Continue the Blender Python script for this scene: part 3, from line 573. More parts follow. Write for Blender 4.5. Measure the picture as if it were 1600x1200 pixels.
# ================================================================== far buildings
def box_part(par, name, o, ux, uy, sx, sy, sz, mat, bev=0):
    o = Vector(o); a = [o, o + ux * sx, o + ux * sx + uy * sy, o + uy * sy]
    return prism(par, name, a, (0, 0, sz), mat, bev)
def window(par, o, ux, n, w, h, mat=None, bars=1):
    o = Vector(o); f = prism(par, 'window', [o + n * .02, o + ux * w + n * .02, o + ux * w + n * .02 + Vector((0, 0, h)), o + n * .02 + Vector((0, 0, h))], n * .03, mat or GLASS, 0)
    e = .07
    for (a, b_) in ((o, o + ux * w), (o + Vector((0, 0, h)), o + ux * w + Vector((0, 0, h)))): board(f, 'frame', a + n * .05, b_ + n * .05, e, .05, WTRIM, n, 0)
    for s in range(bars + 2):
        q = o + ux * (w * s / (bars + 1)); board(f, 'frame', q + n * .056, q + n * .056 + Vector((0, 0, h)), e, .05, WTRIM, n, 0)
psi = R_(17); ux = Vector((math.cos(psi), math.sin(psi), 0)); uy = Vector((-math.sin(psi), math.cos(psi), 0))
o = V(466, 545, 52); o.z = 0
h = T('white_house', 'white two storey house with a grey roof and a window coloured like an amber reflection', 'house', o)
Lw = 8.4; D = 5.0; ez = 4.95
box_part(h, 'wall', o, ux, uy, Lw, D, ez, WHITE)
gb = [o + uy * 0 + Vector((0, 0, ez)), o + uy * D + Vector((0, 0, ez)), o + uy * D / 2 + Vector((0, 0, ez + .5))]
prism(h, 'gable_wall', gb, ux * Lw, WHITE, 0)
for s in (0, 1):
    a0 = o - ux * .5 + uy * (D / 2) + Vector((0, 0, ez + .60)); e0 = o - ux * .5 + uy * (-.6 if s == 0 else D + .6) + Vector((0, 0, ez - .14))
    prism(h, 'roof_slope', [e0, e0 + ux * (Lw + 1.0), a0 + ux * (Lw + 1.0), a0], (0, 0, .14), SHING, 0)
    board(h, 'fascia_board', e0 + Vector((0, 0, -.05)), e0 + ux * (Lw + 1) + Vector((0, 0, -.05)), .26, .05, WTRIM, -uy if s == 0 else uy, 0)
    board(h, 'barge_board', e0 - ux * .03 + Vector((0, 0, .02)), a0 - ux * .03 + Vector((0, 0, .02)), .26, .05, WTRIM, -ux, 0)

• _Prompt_
Write out the whole listing exactly.

• _Solution_
Continue the Blender Python script for this scene: part 3, from line 573. More parts follow. Write for Blender 4.5. Measure the picture as if it were 1600x1200 pixels.
# ================================================================== far buildings
def box_part(par, name, o, ux, uy, sx, sy, sz, mat, bev=0):
    o = Vector(o); a = [o, o + ux * sx, o + ux * sx + uy * sy, o + uy * sy]
    return prism(par, name, a, (0, 0, sz), mat, bev)
def window(par, o, ux, n, w, h, mat=None, bars=1):
    o = Vector(o); f = prism(par, 'window', [o + n * .02, o + ux * w + n * .02, o + ux * w + n * .02 + Vector((0, 0, h)), o + n * .02 + Vector((0, 0, h))], n * .03, mat or GLASS, 0)
    e = .07
    for (a, b_) in ((o, o + ux * w), (o + Vector((0, 0, h)), o + ux * w + Vector((0, 0, h)))): board(f, 'frame', a + n * .05, b_ + n * .05, e, .05, WTRIM, n, 0)
    for s in range(bars + 2):
        q = o + ux * (w * s / (bars + 1)); board(f, 'frame', q + n * .056, q + n * .056 + Vector((0, 0, h)), e, .05, WTRIM, n, 0)
psi = R_(17); ux = Vector((math.cos(psi), math.sin(psi), 0)); uy = Vector((-math.sin(psi), math.cos(psi), 0))
o = V(466, 545, 52); o.z = 0
h = T('white_house', 'white two storey house with a grey roof and a window coloured like an amber reflection', 'house', o)
Lw = 8.4; D = 5.0; ez = 4.95
box_part(h, 'wall', o, ux, uy, Lw, D, ez, WHITE)
gb = [o + uy * 0 + Vector((0, 0, ez)), o + uy * D + Vector((0, 0, ez)), o + uy * D / 2 + Vector((0, 0, ez + .5))]
prism(h, 'gable_wall', gb, ux * Lw, WHITE, 0)
for s in (0, 1):
    a0 = o - ux * .5 + uy * (D / 2) + Vector((0, 0, ez + .60)); e0 = o - ux * .5 + uy * (-.6 if s == 0 else D + .6) + Vector((0, 0, ez - .14))
    prism(h, 'roof_slope', [e0, e0 + ux * (Lw + 1.0), a0 + ux * (Lw + 1.0), a0], (0, 0, .14), SHING, 0)
    board(h, 'fascia_board', e0 + Vector((0, 0, -.05)), e0 + ux * (Lw + 1) + Vector((0, 0, -.05)), .26, .05, WTRIM, -uy if s == 0 else uy, 0)
    board(h, 'barge_board', e0 - ux * .03 + Vector((0, 0, .02)), a0 - ux * .03 + Vector((0, 0, .02)), .26, .05, WTRIM, -ux, 0)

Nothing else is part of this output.